The export contribution was mainly driven by domestic goods exports, meaning goods manufactured in the Netherlands, which added 0.5 percentage points to GDP growth. Exports of Dutch-made machinery, food and agricultural products increased in particular. Services exports added 0.3 percentage points, while goods re-exports contributed 0.1 percentage points.
Netherlands GDP rose 1.6 per cent in 2025, with exports of goods and services adding 0.9 percentage points to growth, according to CBS.
Domestic goods exports overtook services as the main export driver.
For European sourcing and trade teams, the figures underline the stronger role of Dutch value-added exports over re-exports.
CBS said the growth contributions were adjusted for price changes and for imports required directly or indirectly for consumption, investment and exports. The calculation counted only value added generated in the Netherlands as a contribution to the Dutch economy.
Domestic spending accounted for 0.7 percentage points of 2025 growth, with government expenditure making up the largest part. Household consumption and investment, including inventories, also contributed positively, but to a smaller extent.
It noted that a larger share of household consumption and investment consists of imports, which do not add to Dutch GDP.

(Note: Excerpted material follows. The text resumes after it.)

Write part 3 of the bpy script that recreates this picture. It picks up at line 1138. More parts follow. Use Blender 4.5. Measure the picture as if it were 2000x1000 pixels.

Exports made a positive contribution to Dutch economic growth for a second consecutive year in 2025. In 2023, the economy contracted because exports declined, even though domestic spending grew slightly.
The statistical institute also noted a shift in 2025 from services exports towards domestic goods exports as the more important export driver, while re-exports generated far less economic benefit per euro than domestic exports of goods and services.